Pick out all lines in the listing holding the string "scene" and copy them.
─── SUPPLIED MATERIAL ───
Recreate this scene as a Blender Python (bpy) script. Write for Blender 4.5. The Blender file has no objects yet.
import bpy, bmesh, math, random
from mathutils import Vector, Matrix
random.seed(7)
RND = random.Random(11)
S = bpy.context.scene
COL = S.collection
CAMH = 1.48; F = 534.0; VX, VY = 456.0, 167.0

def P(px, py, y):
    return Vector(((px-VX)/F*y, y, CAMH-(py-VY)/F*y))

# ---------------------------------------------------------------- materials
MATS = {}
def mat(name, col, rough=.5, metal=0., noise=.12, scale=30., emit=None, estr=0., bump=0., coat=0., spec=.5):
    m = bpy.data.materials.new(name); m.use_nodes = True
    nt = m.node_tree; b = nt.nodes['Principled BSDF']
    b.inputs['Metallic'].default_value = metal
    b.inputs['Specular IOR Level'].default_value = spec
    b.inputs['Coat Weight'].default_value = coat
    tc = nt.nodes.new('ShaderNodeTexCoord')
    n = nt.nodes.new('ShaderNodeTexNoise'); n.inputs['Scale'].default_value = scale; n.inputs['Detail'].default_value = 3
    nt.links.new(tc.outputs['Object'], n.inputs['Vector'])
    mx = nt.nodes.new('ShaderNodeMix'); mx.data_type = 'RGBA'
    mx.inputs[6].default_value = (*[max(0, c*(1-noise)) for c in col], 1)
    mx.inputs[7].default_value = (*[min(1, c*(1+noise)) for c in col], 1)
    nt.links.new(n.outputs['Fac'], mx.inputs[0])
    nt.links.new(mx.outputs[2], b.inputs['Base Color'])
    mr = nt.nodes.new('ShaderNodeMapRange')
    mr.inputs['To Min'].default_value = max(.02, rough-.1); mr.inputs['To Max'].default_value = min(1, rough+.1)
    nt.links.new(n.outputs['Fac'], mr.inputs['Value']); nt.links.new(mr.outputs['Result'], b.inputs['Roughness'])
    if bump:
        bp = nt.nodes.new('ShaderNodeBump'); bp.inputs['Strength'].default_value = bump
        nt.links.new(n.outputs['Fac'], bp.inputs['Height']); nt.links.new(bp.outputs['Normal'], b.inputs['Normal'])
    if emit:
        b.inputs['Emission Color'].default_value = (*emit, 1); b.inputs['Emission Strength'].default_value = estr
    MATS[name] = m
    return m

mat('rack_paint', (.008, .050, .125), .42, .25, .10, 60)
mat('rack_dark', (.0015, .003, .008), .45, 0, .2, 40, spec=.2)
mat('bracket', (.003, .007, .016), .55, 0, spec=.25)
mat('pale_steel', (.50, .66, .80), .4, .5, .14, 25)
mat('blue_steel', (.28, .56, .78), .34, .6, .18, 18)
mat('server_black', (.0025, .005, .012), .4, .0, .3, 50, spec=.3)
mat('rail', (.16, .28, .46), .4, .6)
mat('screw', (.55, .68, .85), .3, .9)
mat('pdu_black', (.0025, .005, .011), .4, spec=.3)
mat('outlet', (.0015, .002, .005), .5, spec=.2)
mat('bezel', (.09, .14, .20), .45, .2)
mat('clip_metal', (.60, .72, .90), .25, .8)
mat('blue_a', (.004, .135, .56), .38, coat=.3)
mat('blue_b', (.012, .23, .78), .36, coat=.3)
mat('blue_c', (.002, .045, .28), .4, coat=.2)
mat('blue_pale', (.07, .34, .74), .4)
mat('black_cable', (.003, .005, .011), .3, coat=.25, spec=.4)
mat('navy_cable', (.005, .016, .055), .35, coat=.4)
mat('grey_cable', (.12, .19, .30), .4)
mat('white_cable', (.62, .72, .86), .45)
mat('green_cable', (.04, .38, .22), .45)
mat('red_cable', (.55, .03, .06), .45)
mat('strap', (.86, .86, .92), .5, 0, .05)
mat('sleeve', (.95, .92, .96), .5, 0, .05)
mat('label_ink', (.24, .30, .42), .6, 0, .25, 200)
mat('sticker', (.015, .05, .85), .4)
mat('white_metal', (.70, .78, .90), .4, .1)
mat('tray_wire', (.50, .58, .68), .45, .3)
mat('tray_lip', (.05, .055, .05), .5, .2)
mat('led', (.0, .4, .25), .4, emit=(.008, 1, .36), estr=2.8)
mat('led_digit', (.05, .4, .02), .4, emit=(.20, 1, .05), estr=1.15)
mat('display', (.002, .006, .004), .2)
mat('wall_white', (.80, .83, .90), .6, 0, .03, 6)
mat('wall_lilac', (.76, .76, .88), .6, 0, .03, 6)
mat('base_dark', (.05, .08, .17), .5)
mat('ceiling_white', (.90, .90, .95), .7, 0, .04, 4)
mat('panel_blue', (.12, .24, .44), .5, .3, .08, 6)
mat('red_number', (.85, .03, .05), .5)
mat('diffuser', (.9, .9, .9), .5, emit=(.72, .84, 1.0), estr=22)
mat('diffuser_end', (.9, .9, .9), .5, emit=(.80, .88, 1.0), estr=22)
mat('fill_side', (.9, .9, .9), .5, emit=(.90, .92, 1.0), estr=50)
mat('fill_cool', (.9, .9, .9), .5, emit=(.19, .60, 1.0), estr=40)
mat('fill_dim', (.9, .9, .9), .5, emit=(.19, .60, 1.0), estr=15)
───
* FINAL RESULT:
Recreate this scene as a Blender Python (bpy) script. Write for Blender 4.5. The Blender file has no objects yet.
S = bpy.context.scene